Without further comment, state how many lines in the listing below contain the word "scene".

:::::

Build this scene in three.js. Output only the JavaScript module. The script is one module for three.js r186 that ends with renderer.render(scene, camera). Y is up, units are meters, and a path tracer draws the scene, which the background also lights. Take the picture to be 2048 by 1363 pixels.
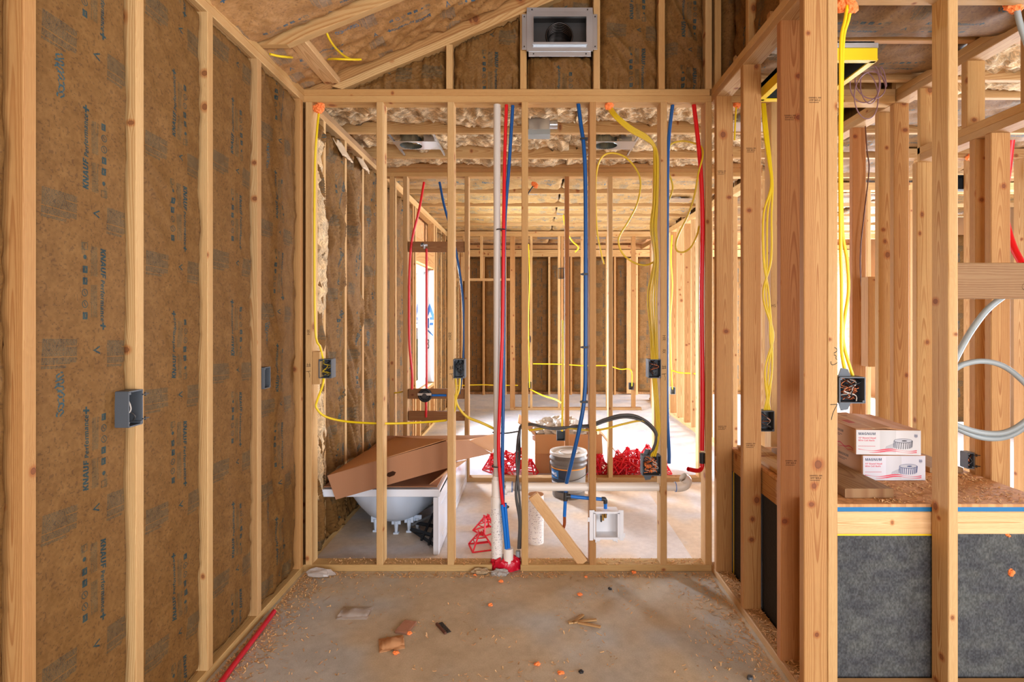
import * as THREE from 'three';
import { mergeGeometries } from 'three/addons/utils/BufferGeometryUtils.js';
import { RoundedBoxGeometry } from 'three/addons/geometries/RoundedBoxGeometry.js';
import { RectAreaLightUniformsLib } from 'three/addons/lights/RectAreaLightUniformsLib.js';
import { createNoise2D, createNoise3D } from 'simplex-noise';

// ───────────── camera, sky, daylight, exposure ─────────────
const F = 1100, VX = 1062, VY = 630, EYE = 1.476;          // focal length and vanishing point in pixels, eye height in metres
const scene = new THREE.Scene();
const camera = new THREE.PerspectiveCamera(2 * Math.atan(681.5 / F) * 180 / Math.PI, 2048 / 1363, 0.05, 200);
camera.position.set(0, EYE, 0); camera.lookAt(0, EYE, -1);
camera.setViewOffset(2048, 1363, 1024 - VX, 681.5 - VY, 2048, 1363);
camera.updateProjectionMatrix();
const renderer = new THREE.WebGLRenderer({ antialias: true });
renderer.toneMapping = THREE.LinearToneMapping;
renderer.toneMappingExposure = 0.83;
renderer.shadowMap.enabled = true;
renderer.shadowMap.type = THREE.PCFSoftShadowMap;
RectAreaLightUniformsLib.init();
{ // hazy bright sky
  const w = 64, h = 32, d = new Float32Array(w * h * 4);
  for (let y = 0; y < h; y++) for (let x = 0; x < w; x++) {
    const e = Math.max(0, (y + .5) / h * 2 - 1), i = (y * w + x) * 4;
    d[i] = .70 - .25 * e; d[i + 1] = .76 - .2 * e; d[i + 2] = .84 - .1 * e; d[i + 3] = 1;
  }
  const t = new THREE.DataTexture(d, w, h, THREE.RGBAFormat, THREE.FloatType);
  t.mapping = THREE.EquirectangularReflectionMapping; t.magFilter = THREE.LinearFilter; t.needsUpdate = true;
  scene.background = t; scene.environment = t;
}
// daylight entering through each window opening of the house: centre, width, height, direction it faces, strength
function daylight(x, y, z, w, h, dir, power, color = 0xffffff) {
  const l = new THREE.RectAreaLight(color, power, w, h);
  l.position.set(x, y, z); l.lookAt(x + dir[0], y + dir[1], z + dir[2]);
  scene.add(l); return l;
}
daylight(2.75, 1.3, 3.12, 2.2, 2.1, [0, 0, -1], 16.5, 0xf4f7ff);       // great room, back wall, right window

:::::

- [THE COMPLETED TASK] 4